Analysis of rock cutting process with a blunt PDC cutter under different wear flat inclination angles

Abstract

It is generally accepted that drilling with drag bits (Polycrystalline Diamond Compact bits) simultaneously consists of “pure cutting” and “frictional contact” processes. To date, the mechanics of rock cutting have been mostly based on the assumption that these two processes are fully independent as the influence of wear flat inclination angle (β) with respect to the cutter velocity vector (v) on the frictional contact force is often not accounted for. The specific aim of this study is to determine the effect of wear flat inclination angle on the frictional force acting on the wear flat surface of a single blunt cutter over a wide range of depths of cut (d).

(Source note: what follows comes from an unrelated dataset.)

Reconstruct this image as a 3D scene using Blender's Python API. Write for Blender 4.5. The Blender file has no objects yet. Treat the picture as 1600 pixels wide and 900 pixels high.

For this purpose, an extensive and comprehensive set of cutting experiments was performed on two sedimentary rock samples (a limestone and a sandstone) using a state-of-the-art rock cutting equipment and a unique cutter holder. The results show that the normal contact stress (σ) at the wear flat-rock interface (and therefore the normal frictional force acting on the wear flat) is dependent on the depth of cut within the elastoplastic and particularly plastic regimes of frictional contact; however, the contact stress is invariant with depth of cut within the elastic regime. Further investigations indicate that the assumption that the force acting on the wear flat surface of a blunt cutter is independent of the cutting process taking place ahead of the cutter is not valid in particular, for the large values of inclination angles.